De même, quand l’État augmente le « loyer » que lui paient les sociétés concessionnaires pour faire entrer de l’argent dans ses caisses, c’est désormais l’usager des autoroutes qui paie la différence. Un trajet Deauville-Paris coûtait ainsi 9,40 euros pour une voiture en 2006, et 11,80 euros en 2016. Soit une augmentation de 25 % en dix ans, supérieure à l’inflation sur cette période. Dans le même temps, le trajet Lyon-Valence Sud passait de 7,10 euros à 8 euros. Des hausses qui alimentent tous les ans le débat sur une rentabilité excessive des sociétés d’autoroutes.
Un plan de relance autoroutier pour créer « 10 000 emplois » ?
C’est d’ailleurs pour clore la polémique, en 2015, qu’Emmanuel Macron demande aux sociétés concessionnaires d’investir, en fonds propres, 3,27 milliards d’euros sur le réseau, en échange d’un allongement des durées de leurs concessions – les contrats courant jusqu’en 2032 en moyenne. Pour le gouvernement, les travaux créeront 10 000 emplois. A l’époque Emmanuel Macron assure qu’ils seront réalisés dans les trois ans. Deux ans plus tard, aucun chantier n’a débuté.
En juin 2014, la Fédération nationale des travaux publics (FNTP) alerte les pouvoirs publics sur le risque de perdre 60 000 emplois dans le secteur du BTP. Interrogée en avril 2015, la fédération indique que le plan de relance autoroutier permettrait, non pas de « créer », mais de « sauvegarder » 10 000 emplois. Quoi qu’il en soit, l’impact reste difficilement quantifiable tant que les travaux n’ont pas débuté.

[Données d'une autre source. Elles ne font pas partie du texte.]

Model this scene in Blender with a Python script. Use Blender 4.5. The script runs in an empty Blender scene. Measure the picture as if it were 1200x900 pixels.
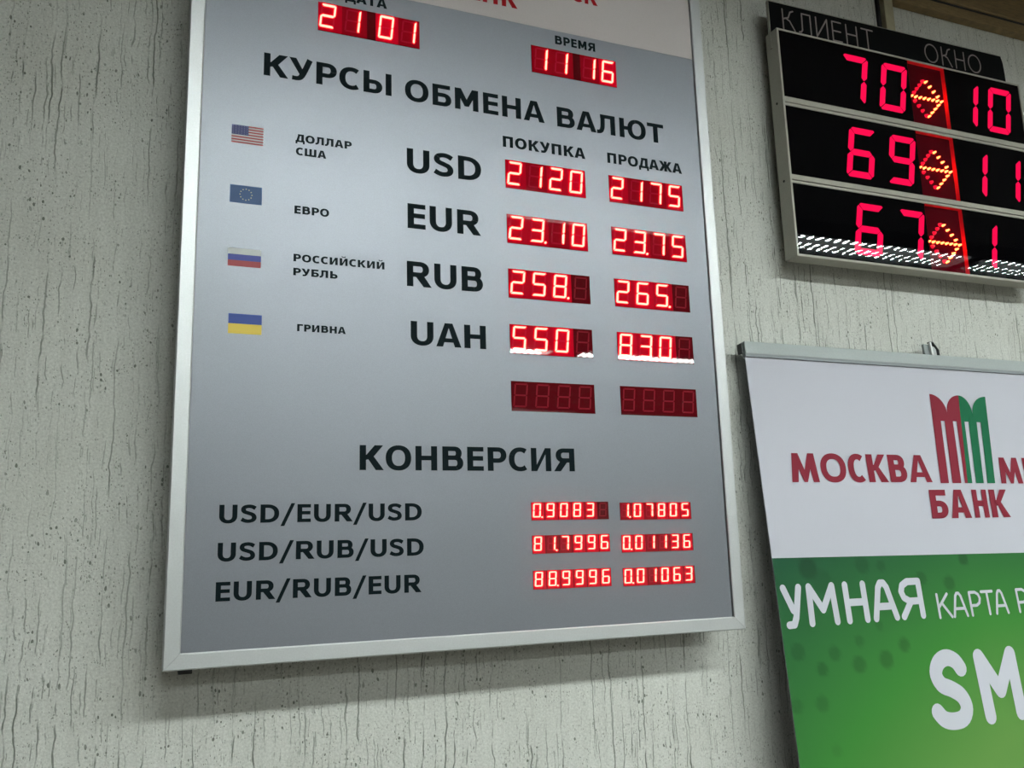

Les chantiers autoroutiers peuvent employer de 30 à 300 ouvriers selon les phases. « Il n’y a pas de travailleurs détachés sur ces travaux », précise Frédéric Mau, secrétaire national de la CGT-Construction pour l’industrie routière. Des ouvriers présents sur les chantiers pendant plusieurs semaines, sont payés 1300 à 1400 euros nets par mois, hors primes de déplacement ou de nuit.
Des chantiers subventionnés par les collectivités locales
Au vu de ce maigre bilan en terme d’emplois comparé aux sommes consacrés, ce type de plan d’investissement est-il vraiment prioritaire ? Ce n’est pas sur les autoroutes que l’avenir des entreprises de travaux routiers se joue mais sur les routes départementales et communales qui se déploient sur un million de km. « Notre activité a chuté de 35 % depuis 2009 avec le manque d’investissements des communes et des départements », estime Pierre de Thé, directeur de la communication de l’Union syndicale de l’industrie routière de France. Un point de vue largement partagé par la CGT-Construction : « C’est un plan de relance sur le réseau secondaire que l’on attend », assure Frédéric Mau.
D’où l’incompréhension face à l’annonce par le ministre des Transports Alain Vidalies, du deuxième plan d’investissement autoroutier fin janvier, qui plus est financé en partie par les collectivités territoriales. Ces dernières n’arrivent plus à investir dans les routes, et l’État leur demande de mettre de l’argent sur les autoroutes. La communication passerait-elle avant toute autre considération ? Le nouveau plan est annoncé cinq jours avant la hausse des péages – 0,76% en moyenne – intervenant ce 1er février 2017. Le ministère annonce la création de « 5000 emplois », grâce à « 57 chantiers pour un montant de 800 millions d’euros ».
Une source au ministère tente une explication : « Il s’agit d’aider à la réalisation de projets locaux, en faisant appel au financement des péages pour aider les collectivités. » Concrètement, si votre communauté de communes, département ou région décide de mettre de l’argent sur la table pour financer la création d’un nouvel échangeur, vous, contribuables, paierez via les impôts locaux. Et si vous êtes usager des autoroutes, vous paierez une deuxième fois, parce que la société concessionnaire qui aura financé le chantier répercutera son investissement sur les péages.